Quizás esta es la comparación más inapropiada que he hecho; pero, mi abuelita Juanita era como un ratoncito. Menuda, silenciosa y discreta. Era algo estoica…pero con un toque epicúreo.
Me pasaba siempre que, cuando me despedía de ella, se me hacía un nudo en la garganta; y creo que es porque yo tenía la impresión de que atrás dejaba algo muy frágil. Pero no era así. Era sólo que su fuerza era escondida y estaba adentro. En realidad era como un roble, o como un cedro oculto en el cuerpo de una espiga.
En su vida soportó muchas adversidades y traiciones; pero si algún día quieres saber cómo no dejar de ser feliz, y si algún día quieres saber cómo ir por la vida deteniéndote a cada rato para oler el aroma de las rosas…ah, ojalá y hubieras conocido a esta dama.

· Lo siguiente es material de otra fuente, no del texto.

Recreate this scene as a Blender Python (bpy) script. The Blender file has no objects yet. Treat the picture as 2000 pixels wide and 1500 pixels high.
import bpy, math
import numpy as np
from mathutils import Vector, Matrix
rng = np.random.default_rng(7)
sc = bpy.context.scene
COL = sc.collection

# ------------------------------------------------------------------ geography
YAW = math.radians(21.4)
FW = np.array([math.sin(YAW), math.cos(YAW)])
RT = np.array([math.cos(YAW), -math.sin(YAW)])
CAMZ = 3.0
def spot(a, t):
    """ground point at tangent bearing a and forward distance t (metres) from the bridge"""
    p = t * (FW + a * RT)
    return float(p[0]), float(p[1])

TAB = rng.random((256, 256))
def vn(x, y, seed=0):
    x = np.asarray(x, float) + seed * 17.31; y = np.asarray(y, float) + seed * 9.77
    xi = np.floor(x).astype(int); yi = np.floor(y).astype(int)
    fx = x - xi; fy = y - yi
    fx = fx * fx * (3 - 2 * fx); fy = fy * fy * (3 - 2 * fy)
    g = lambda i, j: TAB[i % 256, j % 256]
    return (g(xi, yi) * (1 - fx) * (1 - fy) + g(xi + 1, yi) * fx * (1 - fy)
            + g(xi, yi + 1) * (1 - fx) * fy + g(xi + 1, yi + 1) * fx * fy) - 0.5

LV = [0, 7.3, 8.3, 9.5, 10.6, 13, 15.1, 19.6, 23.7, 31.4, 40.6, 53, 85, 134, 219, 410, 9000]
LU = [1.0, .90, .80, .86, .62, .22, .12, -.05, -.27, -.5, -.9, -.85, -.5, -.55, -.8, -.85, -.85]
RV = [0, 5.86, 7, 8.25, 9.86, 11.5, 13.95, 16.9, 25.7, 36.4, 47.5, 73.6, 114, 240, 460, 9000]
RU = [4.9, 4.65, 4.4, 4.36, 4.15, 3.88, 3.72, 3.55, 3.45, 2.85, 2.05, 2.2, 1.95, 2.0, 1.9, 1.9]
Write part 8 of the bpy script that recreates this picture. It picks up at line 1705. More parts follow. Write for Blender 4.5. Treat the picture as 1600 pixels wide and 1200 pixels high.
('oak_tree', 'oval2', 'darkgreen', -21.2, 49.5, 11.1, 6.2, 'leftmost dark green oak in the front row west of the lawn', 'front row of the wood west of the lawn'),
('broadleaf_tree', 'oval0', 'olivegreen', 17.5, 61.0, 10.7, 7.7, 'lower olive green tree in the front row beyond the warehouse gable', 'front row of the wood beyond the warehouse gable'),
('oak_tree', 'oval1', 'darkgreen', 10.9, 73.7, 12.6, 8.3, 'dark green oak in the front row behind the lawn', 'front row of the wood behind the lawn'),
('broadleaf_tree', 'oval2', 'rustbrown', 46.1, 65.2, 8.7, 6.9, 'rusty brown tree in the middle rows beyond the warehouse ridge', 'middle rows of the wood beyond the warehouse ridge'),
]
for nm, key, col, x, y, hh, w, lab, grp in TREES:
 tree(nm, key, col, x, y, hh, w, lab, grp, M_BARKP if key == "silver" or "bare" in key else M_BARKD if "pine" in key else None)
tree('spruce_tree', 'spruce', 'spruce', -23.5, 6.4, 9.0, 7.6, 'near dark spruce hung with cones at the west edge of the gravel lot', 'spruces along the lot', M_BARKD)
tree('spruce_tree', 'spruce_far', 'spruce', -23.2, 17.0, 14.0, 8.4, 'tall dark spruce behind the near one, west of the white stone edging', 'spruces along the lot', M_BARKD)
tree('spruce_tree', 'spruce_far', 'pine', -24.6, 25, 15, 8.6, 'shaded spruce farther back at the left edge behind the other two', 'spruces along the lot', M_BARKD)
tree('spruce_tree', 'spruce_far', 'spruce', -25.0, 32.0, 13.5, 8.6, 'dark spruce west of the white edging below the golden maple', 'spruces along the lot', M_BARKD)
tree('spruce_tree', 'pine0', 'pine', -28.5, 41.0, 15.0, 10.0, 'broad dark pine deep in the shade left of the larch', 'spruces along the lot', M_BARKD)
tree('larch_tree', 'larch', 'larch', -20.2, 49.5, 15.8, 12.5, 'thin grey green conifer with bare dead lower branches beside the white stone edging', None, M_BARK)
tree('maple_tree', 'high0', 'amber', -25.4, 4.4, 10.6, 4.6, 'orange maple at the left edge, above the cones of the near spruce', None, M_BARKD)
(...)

No recuerdo qué música le gustaba y no veía la televisión; pero escuchaba la radio. Una vez, una sola vez que yo oía Y tú te vas, de José Luis Perales, me comentó: Que triste es esa canción. Y le gustaba mucho leer Selecciones. Decía que los Corn Flakes ya no eran como antes, porque antes sabían a malta y ahora no. Decía que los perfumes y las aguas de colonia de ahora no eran como las de antes; y nunca le gustó ninguna de las que yo le daba a oler.
Era dulcera y media. Mi madre cuenta que una vez se comió varias docenas de higos en dulce; y en su casa siempre había frutas en almíbar. Cuando no eran higos, eran manzanas, o mangos, o los que más me la recuerdan a ella: duraznos y cerezas. Ella me enseñó a hacer huevos chimbos.
En su casa, la carne, las frutas y las verduras siempre eran del día. Ahí no había tales de comprar provisiones para la semana, o la quincena.
Después del terremoto de 1976 vivió en casa de mis padres un tiempo; y en la noche, cuando yo iba a darle las buenas noches, siempre me ofrecía una copita de licor de Apry que había rescatado de aquella tragedia. Durante ese tiempo, oí de sus labios, durante largas conversaciones a media mañana, historias emocionantes y conmovedoras de su vida, que había sido una de novela. Las guardo como tesoros en mi corazón, y estarían en cintas si no se hubiera dado cuenta de que una vez la estaba grabando a escondidas y no me hubiera pedido que borrara la cinta.
La abuelita Juanita roncaba como olla de tamales. Dormía la siesta. No usaba anteojos. Caminaba rapidito. Iba a misa, pero no era fanática. Tenía sentido del humor.
Cuando mis jóvenes padres viajaban -o andaban de parranda- mi hermano, Juan Carlos y yo íbamos a vivir a la casa de la abuelita Juanita y de La Mamita (su hermana). Ese era un mundo centrado en nosotros; ligeramente sobreprotector, pero enormemente creativo y entretenido, que se podría decir que, a veces hasta se ponía un poco alejado de la realidad.
La abuelita Juanita era un ratoncito; ¡pero qué ratoncito!
En la foto, la abuelita Juanita es la tercera de izquierda a derecha, de pie. Las otras son primas suyas.